No
acababa de entrar a la librería, cuando recibí un mensaje de mi madre: “Con la
novedad de que se suicidó Héctor Pérez.” Y pese a que tenía años de no haberlo
visto ni hablado con él, la noticia me dejó desconcertado: no habría pensado en
él como alguno de los que se suicidan aunque, bien mirado, no lo veía desde que
éramos adolescentes, y si uno no cambia significativamente a partir de
entonces, hay ciertos rasgos que se acentúan.

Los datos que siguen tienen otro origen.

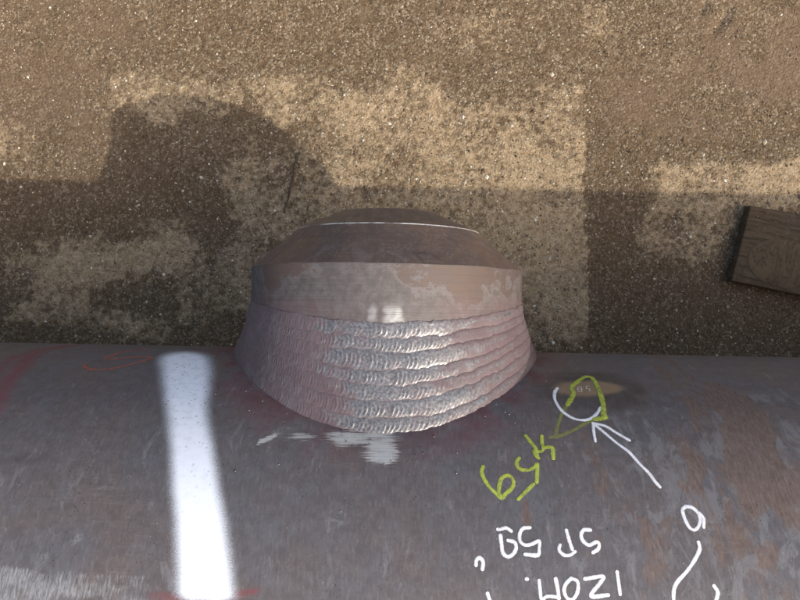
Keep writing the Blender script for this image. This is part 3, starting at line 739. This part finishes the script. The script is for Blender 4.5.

Héctor era un tanto taciturno.
(Héctor
era amigo de uno de mis hermanos mayores, aunque, como ha sucedido con buena
parte de las amistades, propias o de cualquiera de mis hermanos, terminan
convirtiéndose en bien común familiar. Además, Héctor era sobrino de una de las
amigas de infancia de mi madre, y ellas aún se frecuentan. Fue justamente la
tía Irene quien le avisó a mi madre de la mala nueva.)
Mientras
mis ojos vagaban por los estantes de la librería, relacionaba yo ese aspecto
taciturno de Héctor, acentuado durante unas vacaciones en Mazatlán, con el
recuerdo de haberlo fotografiado, a escasos centímetros de distancia. Yo practicaba
mis lecciones de fotografía en la playa, y de pronto lo vi tan abstraído que lo
llamé por su nombre, volteó y le tomé la foto. Esa tarde tenía la mirada
triste… Vagué un rato más por la librería y encontré dos curiosidades de
teatro. Al pasar a pagar, Manolo, el dueño, me preguntó si no había visto tal o
cual libro. Le dije que no y nos pusimos a platicar durante un buen rato. En un
momento de la conversación, y mientras mi mirada seguía vagando por la
librería, vi que allí estaba un libro que tenía tiempo de estar buscando: Pina Pellicer: Luz de tristeza (1934-1964).
—Manolo,
¿y éste, en cuánto está?
—No le
he puesto precio. Es de los de Tania… ¿Sabes de Tania?
No sé
si fue la pregunta, o la mirada de Manolo, o el tono de su voz, pero supe que
lo que iba a decirme, no sería nada agradable.
(Manolo
se refería a la mujer, ya algo mayor, a quien siempre había supuesto era su
esposa, y quien siempre platica con Manolo: desde su sillón ella; desde su escritorio,
él. Tania es también una mujer con la curiosidad abierta ante muchos temas y la
vez anterior que había estado yo en la librería, buscamos en Google la autoría
de la letra de una canción, cuyo nombre no recuerdo ahora. A Tania le gusta
conversar.)
—Sí, le
dije, y me extrañó no verla (“tanto como la forma de tu pregunta”, habría
querido decirle).
—Entonces,
no sabes, me dijo. Tania murió a principios de enero.
La
noticia me puso triste. La tristeza se mezcló con el sentimiento de incredulidad
que traía por lo del suicidio de Héctor. “Ay, Manolo, le dije, no acostumbro
decirlo, pero lo siento. Perdón, pero sin ella, la librería no volverá a ser la
misma.” Manolo sólo se sonrió y nos pusimos a platicar de la muerte de su
amiga. Para no entrar en pormenores, Tania murió sola. Tardaron días en darse
cuenta. Encontraron su cuerpo entre la recámara y el baño. El hermano de Tania
salió del asilo donde vive, y se encargó de vaciar el departamento “de la
finada”, como dirían en Venado, dejándole a Manolo sus libros, entre los que
estaba la biografía de Pina Pellicer.
(Como
le sucede a Muchagente, yo conocía a Pina sin conocerla. Muchagente pregunta:
“¿Pina Pellicer? ¿Quién es ella?” Y responde con un “Ah” cuando se entera que
es la esposa de Macario, en la película del mismo nombre y que estelariza
Ignacio López Tarso. La tenue aparición de Pina dejó para la posteridad sus
enormes ojos tristes. Con el tiempo, me enteré que ella debutó como actriz en
el cuarto programa de Poesía en Voz Alta, justo cuando se estrenaron las tres
piezas teatrales con que se presentó como escritora Elena Garro: Andarse por las ramas, Los pilares de doña Blanca y Un hogar sólido. Pina encarnó a Catita.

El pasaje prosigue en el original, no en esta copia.